Almost as soon as I mentioned that it would be interesting to find actual examples confirming Ivano Caponigro's suggestion that interrogative subordinate clauses could have rhetorical-question interpretations, Mark Liberman noticed one in something he was reading. Well, further overwhelmingly convincing evidence has been coming in of actual examples showing that interrogative content clauses can indeed express rhetorical questions.

Bruce Rusk, of Cornell University's Department of Asian Studies, contributed one from the early 18th century:

The new prophesying Sect, I made mention of above, pretend, it seems, among many other Miracles, to have had a most signal one, acted premeditately, and with warning, before many hundreds of People, who actually give Testimony to the Truth of it. But I wou'd only ask, Whether there were present, among those hundreds, any one Person, who having never been of their Sect, or addicted to their Way, will give the same Testimony with them?

[From: Anthony Ashley Cooper, Earl of Shaftesbury, 1671-1713: Characteristicks of Men, Manners, Opinions, Times (1711-1714), Volume I, Treatise I, Section VI; link here

He also points out that rhetorical questions can be embedded in rhetorical questions. One structure that often shows this is the rhetorical "Dare I ask...":

And, dare I ask who could not benefit from reading certain experienced Illinois trial lawyer's tips and tactics. ;^>

http://www.legalunderground.com/2004/11/wwkly_report_i_.html

Says Bruce: "The writer knows that everyone would benefit from reading these tips (and of course dares to ask). And doesn't even bother with the question mark."

Bruce offers another similar expression favoring rhetorical interpretation: "Should I even ask...":

Should I even ASK how the field trip was? :)

http://kiwords.blogs.com/kiwords/2006/04/im_just_sharing.html

Bruce says: "The commenter assumes it was bad and that he/she should not ask. I think (tone can be hard to judge)."

A similar structure that Bruce points out is "Do I have to ask...":

LMAO at the fools that take up politics. Do I have to ask what party is doing this??? and like the previous post said, the union mafia (dimwit votes) is probably going to get P.O.'d about this.   [Comment at http://wuzzadem.typepad.com/wuz/2006/09/how_to_lose_ele.html]

He notes that the continuation with "and" heightens the rhetorical force of the question, and adds:

Actually, in the last case I think the rhetorical nature of the question is only apparent if it's so framed.

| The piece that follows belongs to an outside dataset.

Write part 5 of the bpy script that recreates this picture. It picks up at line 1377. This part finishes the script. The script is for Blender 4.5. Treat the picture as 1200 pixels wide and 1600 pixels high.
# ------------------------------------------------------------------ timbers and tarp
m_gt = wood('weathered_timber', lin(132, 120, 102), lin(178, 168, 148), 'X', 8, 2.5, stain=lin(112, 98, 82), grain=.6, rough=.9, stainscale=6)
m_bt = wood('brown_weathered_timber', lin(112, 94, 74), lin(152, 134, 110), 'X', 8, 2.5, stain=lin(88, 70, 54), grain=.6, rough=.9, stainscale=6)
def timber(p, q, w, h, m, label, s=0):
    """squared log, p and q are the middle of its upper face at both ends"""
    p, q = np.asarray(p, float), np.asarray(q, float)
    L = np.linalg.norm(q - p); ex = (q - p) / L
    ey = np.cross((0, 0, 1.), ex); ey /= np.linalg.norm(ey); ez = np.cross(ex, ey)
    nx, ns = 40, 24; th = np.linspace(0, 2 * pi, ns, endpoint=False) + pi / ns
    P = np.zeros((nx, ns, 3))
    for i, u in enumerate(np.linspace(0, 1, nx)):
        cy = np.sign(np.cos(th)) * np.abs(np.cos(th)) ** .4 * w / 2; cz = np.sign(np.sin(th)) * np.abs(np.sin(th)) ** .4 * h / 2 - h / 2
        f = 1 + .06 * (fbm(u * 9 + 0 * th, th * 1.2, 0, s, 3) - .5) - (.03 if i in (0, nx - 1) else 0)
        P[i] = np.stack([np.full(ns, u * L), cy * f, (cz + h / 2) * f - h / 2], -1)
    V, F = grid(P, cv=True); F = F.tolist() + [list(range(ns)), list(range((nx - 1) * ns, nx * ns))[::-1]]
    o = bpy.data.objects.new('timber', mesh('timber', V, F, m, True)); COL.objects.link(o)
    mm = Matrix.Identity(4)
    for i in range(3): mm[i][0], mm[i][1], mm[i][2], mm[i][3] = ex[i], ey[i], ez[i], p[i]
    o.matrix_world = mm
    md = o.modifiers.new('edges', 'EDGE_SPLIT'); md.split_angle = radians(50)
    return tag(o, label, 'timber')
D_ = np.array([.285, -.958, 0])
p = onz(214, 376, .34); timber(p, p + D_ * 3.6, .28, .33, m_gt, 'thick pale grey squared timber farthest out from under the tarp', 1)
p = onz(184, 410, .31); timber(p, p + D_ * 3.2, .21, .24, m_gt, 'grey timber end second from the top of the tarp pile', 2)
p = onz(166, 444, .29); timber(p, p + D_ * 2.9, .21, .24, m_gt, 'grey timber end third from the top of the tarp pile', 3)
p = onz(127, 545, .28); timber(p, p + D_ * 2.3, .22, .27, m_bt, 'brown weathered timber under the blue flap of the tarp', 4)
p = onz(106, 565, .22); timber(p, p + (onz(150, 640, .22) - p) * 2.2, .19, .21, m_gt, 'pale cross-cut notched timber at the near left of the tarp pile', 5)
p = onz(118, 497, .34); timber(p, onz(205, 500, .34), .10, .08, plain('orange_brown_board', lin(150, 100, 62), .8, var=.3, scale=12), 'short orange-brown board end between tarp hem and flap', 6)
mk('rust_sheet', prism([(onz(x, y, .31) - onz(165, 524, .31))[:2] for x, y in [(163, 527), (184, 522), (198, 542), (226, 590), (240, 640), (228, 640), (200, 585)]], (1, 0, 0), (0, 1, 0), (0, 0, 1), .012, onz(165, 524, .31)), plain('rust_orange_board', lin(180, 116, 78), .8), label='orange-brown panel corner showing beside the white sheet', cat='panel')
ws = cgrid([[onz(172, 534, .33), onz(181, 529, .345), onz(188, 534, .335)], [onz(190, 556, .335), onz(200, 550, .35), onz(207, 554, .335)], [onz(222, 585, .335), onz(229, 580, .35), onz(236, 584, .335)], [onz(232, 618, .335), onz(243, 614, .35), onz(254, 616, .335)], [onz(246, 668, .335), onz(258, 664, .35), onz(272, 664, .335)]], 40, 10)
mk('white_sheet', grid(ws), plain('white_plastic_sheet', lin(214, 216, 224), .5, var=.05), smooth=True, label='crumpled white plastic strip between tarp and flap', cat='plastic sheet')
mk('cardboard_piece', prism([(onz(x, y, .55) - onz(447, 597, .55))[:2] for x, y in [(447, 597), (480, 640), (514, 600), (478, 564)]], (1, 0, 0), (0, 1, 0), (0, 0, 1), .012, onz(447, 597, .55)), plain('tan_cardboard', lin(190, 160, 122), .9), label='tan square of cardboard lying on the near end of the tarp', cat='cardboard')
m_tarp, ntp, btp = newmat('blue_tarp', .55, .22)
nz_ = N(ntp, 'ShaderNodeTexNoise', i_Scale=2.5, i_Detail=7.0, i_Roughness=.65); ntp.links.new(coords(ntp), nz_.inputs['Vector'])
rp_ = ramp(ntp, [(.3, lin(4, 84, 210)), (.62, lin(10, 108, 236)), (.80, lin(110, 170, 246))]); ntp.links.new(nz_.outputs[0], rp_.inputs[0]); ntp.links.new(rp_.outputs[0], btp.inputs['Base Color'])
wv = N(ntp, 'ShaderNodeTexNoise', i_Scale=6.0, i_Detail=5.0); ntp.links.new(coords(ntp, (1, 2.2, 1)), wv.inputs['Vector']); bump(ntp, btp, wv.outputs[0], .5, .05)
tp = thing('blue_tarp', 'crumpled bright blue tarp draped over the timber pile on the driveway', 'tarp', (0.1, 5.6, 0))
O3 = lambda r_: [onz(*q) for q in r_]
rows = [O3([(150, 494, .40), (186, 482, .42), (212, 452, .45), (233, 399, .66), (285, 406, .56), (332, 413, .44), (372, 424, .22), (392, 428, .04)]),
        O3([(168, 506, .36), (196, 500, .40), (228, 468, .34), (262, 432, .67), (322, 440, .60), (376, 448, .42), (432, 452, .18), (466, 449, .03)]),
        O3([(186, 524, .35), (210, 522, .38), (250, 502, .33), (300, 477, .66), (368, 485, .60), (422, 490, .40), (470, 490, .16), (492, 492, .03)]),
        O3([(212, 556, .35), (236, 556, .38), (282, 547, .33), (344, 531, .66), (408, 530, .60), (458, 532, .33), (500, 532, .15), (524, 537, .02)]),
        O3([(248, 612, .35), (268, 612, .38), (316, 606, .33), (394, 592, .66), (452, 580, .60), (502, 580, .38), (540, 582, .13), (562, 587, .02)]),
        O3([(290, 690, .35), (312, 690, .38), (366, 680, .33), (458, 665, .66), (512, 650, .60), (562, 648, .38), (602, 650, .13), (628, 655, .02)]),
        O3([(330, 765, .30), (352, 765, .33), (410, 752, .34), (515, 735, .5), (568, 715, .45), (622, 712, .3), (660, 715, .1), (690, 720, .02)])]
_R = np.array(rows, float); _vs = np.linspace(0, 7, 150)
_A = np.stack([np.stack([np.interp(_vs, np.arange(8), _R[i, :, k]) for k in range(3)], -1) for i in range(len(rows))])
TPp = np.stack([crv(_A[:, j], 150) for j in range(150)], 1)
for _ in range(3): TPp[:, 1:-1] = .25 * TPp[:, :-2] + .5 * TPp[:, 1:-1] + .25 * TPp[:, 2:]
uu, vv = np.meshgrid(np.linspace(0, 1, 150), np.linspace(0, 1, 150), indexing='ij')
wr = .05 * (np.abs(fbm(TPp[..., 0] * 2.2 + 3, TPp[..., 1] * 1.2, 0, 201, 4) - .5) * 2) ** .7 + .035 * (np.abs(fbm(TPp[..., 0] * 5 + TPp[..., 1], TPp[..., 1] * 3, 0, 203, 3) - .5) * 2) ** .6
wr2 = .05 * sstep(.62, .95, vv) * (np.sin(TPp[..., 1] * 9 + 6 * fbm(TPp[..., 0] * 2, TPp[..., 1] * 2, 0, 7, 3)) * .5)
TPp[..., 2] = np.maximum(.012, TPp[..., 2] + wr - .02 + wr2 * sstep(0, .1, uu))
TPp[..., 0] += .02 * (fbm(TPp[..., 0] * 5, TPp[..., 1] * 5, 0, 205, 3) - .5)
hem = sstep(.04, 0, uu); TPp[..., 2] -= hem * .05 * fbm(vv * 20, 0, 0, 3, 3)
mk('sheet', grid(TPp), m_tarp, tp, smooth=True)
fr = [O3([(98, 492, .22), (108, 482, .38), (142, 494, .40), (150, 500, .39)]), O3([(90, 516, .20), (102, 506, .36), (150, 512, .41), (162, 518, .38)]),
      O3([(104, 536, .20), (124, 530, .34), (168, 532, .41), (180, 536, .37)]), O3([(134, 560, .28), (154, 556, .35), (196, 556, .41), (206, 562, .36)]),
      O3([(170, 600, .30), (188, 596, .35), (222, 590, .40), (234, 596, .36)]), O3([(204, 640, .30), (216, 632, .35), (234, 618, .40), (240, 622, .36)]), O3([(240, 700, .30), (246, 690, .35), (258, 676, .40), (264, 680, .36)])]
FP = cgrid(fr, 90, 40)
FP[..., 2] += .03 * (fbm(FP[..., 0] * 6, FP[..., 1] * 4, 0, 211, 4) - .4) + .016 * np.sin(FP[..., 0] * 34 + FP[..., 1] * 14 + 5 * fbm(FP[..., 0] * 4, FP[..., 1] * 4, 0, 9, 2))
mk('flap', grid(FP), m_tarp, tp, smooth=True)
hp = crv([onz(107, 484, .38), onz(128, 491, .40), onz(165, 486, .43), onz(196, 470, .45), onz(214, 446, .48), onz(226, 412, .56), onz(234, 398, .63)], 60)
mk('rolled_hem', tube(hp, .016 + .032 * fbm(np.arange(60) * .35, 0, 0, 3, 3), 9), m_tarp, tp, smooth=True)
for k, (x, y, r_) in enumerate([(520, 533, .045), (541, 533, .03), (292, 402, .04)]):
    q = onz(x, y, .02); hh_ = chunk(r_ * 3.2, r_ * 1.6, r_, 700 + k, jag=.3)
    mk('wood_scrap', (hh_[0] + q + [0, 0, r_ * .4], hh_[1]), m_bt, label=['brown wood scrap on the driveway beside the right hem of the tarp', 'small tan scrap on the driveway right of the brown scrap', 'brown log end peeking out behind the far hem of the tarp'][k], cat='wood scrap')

In the first case ("who could not benefit..."), the rhetorical force is apparent even without the framing. In the second, it's less clear, though it could be read into "And how was the field trip? :)" In this last case, however, I don't think it would be apparent to a reader (though it might be, to a speaker, from tone) that the question was rhetorical: "What party is doing this???" just sounds (again, in writing) like a "real question."

Can a question be rhetorical precisely because it's embedded in another?

Ora Matushansky wrote from Paris with another pair of attested examples, found by looking for "makes me wonder" + "could possibly" on Google:

which kind of makes me wonder how you could possibly find less funny videos

which is definitely an improvement, but makes me wonder what exactly was the point in adding the RFID chip in the first place?

Let us agree, then, that Ivano Caponigro's intuition is correct: the device of the rhetorical question should perhaps be referred to more broadly as the rhetorical interrogative, since interrogative clauses that do not directly ask questions can indeed have the flavor that independent-clause rhetorical questions have.